Sunday, 05 July 2020
Englishman in Dubrovnik Englishman in Dubrovnik

Switching off and working with my hands for a change

By  Mar 23, 2019

Those fatal words, that fatal sentence, drifted in the air for a few seconds, until it was repeated again like an echo bouncing around the inside of Minčeta. “I think it’s time we painted the house again.” Were my ears deceiving me? Had the P-word been mentioned? Yes!

We have had a few disasters on the painting front before and this time I wanted, no needed, to avoid another one. We’ve somehow managed in the past to buy pink paint, to buy enough paint to keep Jupol in business for a decade, to buy façade paint and to cover everything, from the sofa to the TV, in white paint.

I remember all those years ago when the only colour you could buy was white. It is a simpler time. Everything was bright white. Now there are shades of this, hues of that and all of them have fancy names.

We plumped on “Curry 50.” For a few reasons. Firstly, it was an easy name to remember. It was also my favourite food. And, probably more importantly, it was a nice colour. It seemed like a strange name for a paint colour, it wasn’t exotic or even that descriptive. And yes of course I asked if they had a Curry 49, but I was met with a blank expression from the shop assistant. Experience is the best teacher. So far more important that the paint was the protection so that, as it had done several times in the past, the paint didn’t fly everywhere and colour my dogs “Curry 50.” Reels of Tape and some kind of huge nylon sheet that looked like a serial killer would roll it out before chopping up his victims.

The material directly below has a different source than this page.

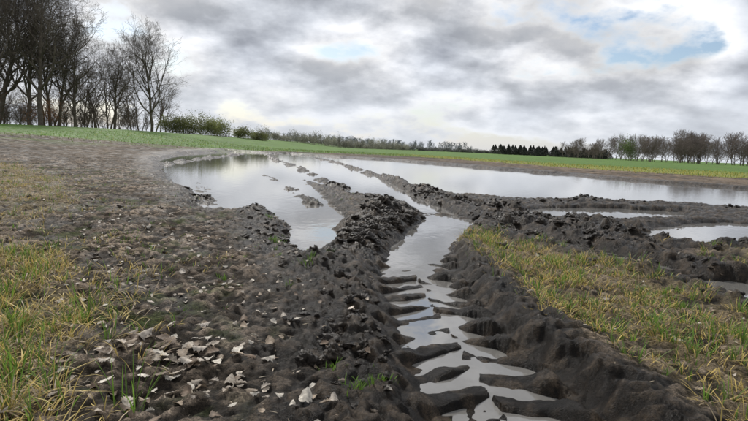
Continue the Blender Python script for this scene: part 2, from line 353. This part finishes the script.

How nice it is to work with your hands sometimes. Maybe I should have changed my profession and become a stonemason or carpenter, although I would need some serious training. It’s always the hardest to work with people. A big lump of stone of a plank of wood doesn’t complain or have a million excuses. So there I was in front of the first blank wall, if I was an artist a blank canvas, but an artist I am certainly not. I had covered the whole room, in mean the whole room, with plastic sheeting. A serial killer could go wild and CSI wouldn’t have a clue afterwards.

The first dunk of the roller in the paint and I aimed at the ceiling. I say aimed because when the roller hit the ceiling the majority of the paint flew off and landed right over me. The only thing in the room not wrapped up like a salami in a plastic coating was me. I fleetingly considered rolling in the plastic sheeting, like a huge condom around me, but instead went for the natural approach and stripped down to shorts and a T-shirt. “At least the paint will be easier to wash off me than all my clothes,” I said to me already laughing wife. It seems that we spend a lot, or maybe too much, of our decorating time laughing. Dressed for the beach I slopped the paint up on the ceiling again. Yes, I got sprayed but at least this time most of it hit flesh. Paint just has a magnet, or an affection, for me. Every time I looked up a blob of paint would find my head. I wonder if Michelangelo had the same problem when he was painting the Sistine Chapel.

He was just going in to put the final touches to Mary and Christ and a dribble of paint rolled from his brush and into his eye. A few hours later and the first room was painted, and although there was a fair amount of paint of the sheeting, and of course all over me, it didn’t look too bad at all. I’m not likely to get a job painting other people’s houses or even painting the white lines in the middle of the road, but the first room had turned out above my low expectations. And like I said there was a strange relief about painting, about working with my hands for a change. I could switch off and just concentrate with what I was doing.

As one of Michelangelo’s colleagues, Leonardo da Vinci said, “Every now and then go away, have a little relaxation, for when you come back to your work your judgment will be surer. Go some distance away because then the work appears smaller and more of it can be taken in at a glance and a lack of harmony and proportion is more readily seen.” Strangely enough I went away for some relaxation whilst painting the rooms (and myself.)